AdvisorHub (May 24, 2022) - The Financial Industry Regulatory Authority’s board of governors approved on Friday revisions to a previous proposal to initiate “special” arbitration procedures for brokers’ expungement requests. 

The Finra board confirmed the revised proposal, which would allow for “new guidelines around expungement,” Jim Crowley, a Finra board member and chief executive officer of Pershing, said in a May 20-posted videotaped recap of a mid-May meeting in Fort Lauderdale, Florida. 

Finra officials declined to disclose further details of the revisions or unveil a timetable for when it will submit the proposal to the Securities and Exchange Commission for approval, according to a spokesperson for the regulator. 

The board’s nod comes almost one year after the industry’s self-regulatory organization “temporarily” withdrew a prior proposal to reform its procedures to expunge brokers’ public records, which it had submitted to the SEC. 

Finra pulled that proposal in late May 2021—the same day as the deadline for the SEC to approve its plan—after “consultations” with the federal agency’s staff, Finra officials said at the time. 

The withdrawal followed a report from the Public Investors Advocate Bar Association criticizing the proposed reforms as inadequate and asking the SEC to reject them. PIABA sought to have Finra establish more rigorous procedures to stanch the number of expungement requests that receive approval, including the appointment of investor advocates. 

PIABA sought more aggressive reform proposals and had previously asked Finra to put a moratorium on a skyrocketing number of expungement requests. The PIABA report stated that Finra arbitrators had granted 700 expungements over 15 months between August 1, 2019 to  October 31, 2020, which translated to a 90% success rate for brokers seeking expungements. 

Mike Edmiston, the president of PIABA and a Studio City, California-based lawyer, did not immediately return a request for comment for this story.

In April, Finra posted a discussion paper that covered its prior expungement-relief proposal, which included a plan to establish a special arbitration panel to hear expungement requests.

In the same paper, Finra said that it seeks to advance further discussions among all stakeholders  and “identify additional data or analysis that may help inform effective decision-making in this area.”

“It’s sort of hard to gauge what the SEC was concerned with and how Finra has decided to deal with that,” Christopher Seps, a law partner in Chicago’s Ulmer, who represents broker-dealers and brokers, and has blogged about the expungement process, said about the previously withdrawn and new proposals. 

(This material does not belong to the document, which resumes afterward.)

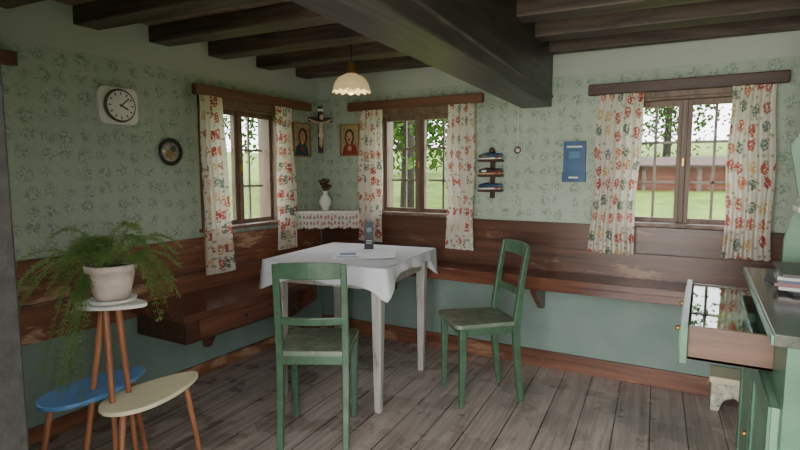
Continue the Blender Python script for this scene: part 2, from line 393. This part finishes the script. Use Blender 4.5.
# ---------------- chairs
def chair(loc,rz,w=.36,d=.37):
    b=B('dining_chair'); hw=w/2; hd=d/2; G=GREEN
    for s in (-1,1):
        b.loft([(s*(hw-.02),hd-.03,0,.013,.013),(s*(hw-.015),hd-.03,.25,.018,.018),(s*(hw-.015),hd-.03,.465,.02,.02)],G)
        x=s*(hw-.02)
        b.loft([(x,-hd-.03,0,.014,.015),(x,-hd-.005,.2,.016,.018),(x,-hd+.01,.42,.017,.021),(x,-hd+.005,.52,.017,.02),(x,-hd-.020,.72,.016,.016),(x,-hd-.055,.925,.014,.012)],G)
        b.box(x-.009,x+.009,-hd+.02,hd-.04,.42,.465,G)
    b.box(-hw+.03,hw-.03,hd-.042,hd-.022,.42,.465,G); b.box(-hw+.03,hw-.03,-hd,-hd+.02,.42,.465,G)
    o=[(-hw+.012,-hd-.005),(hw-.012,-hd-.005),(hw+.01,hd-.02),(hw+.002,hd+.005),(hw-.03,hd+.016),(-hw+.03,hd+.016),(-hw-.002,hd+.005),(-hw-.01,hd-.02)]
    b.prism(o,.465,.49,GREENS)
    for z0,z1,off in ((.855,.93,-.052),(.625,.665,-.015)):
        rr=[]
        for k in range(9):
            u=-1+2*k/8; x=u*(hw-.03); y=-hd+off-.018*(1-u*u)
            dz=.006*(1-u*u) if z1>.9 else 0
            rr.append([(x,y-.009,z0),(x,y+.009,z0),(x,y+.009-.008,z1+dz),(x,y-.009-.008,z1+dz)])
        b.rings(rr,G)
    return b.done(loc,rz,bev=.004)
chair((1.172,-1.508,0),math.radians(28.5)); chair((1.715,-.672,0),math.radians(133),.36,.37)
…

While he gave Finra credit for “coming back to the drawing board, Seps said he does not expect “a dramatic overhaul” to be unveiled when Finra discloses the details of its revisions.

Seps has argued on his blog that Finra should create financial incentives for investors to participate in expungement proceedings. Specifically, Seps wants Finra to withhold some of the refunds of investors’ filing fees when they withdraw their complaints against broker-dealers after settling.